| Set exercise |
Read through the data and report every line in which the word "scene" occurs.

| Source data |
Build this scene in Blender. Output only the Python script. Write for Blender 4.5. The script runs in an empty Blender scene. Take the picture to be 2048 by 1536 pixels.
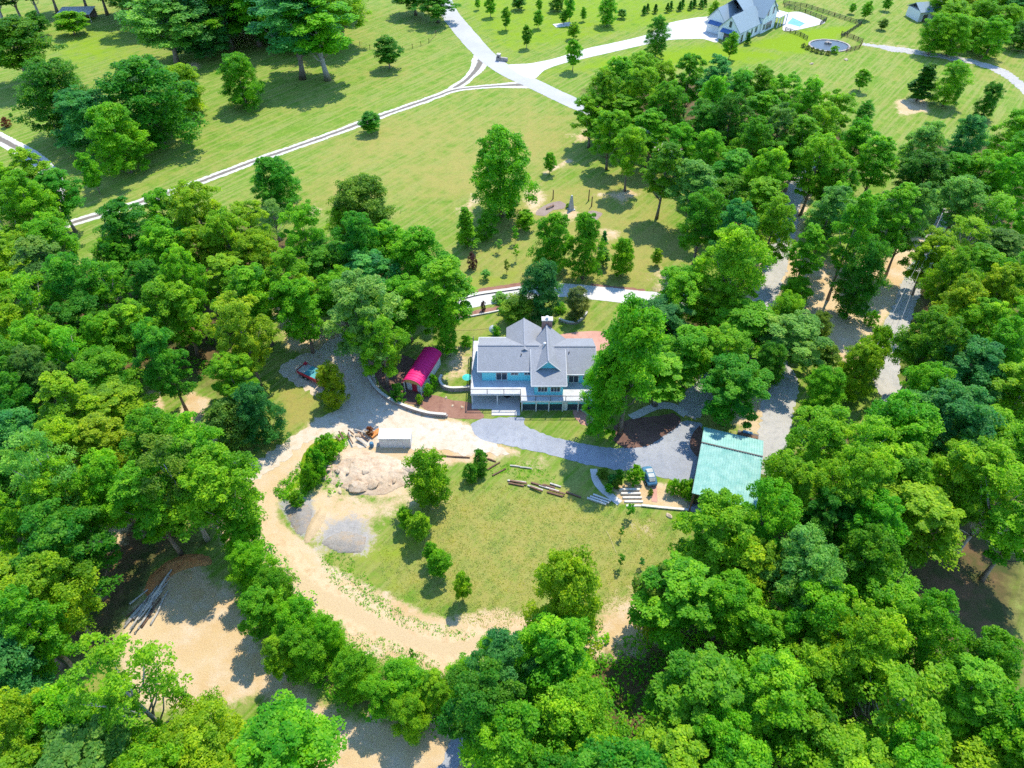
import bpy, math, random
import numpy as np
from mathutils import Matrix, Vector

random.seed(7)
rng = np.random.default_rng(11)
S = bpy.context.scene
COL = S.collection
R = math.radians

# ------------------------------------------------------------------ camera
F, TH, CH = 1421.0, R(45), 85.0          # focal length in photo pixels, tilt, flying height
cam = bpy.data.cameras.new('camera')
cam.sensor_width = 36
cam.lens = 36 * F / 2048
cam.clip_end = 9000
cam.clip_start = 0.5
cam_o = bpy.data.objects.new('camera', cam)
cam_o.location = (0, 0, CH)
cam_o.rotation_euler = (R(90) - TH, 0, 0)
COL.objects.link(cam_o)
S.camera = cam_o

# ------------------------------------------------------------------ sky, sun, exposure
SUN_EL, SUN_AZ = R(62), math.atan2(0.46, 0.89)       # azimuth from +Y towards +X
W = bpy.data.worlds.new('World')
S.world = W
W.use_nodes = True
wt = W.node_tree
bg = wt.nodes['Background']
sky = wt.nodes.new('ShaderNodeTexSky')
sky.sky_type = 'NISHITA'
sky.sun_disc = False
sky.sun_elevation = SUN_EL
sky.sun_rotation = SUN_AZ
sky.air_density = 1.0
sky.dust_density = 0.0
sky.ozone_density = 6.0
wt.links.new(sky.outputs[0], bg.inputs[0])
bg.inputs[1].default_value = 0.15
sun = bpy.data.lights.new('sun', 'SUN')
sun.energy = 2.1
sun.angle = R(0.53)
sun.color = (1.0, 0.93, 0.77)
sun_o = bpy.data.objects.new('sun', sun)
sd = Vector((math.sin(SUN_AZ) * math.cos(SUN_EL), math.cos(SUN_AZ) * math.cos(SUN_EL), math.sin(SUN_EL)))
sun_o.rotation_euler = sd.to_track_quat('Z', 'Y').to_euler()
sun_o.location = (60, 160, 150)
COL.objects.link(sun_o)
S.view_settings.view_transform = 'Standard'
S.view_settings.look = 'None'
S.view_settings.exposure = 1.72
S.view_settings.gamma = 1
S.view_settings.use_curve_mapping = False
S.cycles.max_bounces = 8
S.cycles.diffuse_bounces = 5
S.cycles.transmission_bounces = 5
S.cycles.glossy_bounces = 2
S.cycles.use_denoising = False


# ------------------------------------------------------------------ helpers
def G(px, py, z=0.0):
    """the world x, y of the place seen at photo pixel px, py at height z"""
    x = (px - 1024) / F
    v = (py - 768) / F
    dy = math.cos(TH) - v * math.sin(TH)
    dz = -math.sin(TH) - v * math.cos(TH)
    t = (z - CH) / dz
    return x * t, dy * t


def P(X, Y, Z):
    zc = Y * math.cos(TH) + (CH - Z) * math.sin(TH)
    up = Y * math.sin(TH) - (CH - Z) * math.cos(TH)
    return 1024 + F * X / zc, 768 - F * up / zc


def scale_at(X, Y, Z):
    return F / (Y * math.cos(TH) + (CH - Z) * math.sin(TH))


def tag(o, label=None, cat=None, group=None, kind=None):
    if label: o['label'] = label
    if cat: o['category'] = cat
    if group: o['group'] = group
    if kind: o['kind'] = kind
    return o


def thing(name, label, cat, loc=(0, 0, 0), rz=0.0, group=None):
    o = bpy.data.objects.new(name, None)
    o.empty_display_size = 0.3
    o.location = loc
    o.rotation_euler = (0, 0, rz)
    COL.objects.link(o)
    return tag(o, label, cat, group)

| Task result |
Build this scene in Blender. Output only the Python script. Write for Blender 4.5. The script runs in an empty Blender scene. Take the picture to be 2048 by 1536 pixels.
S = bpy.context.scene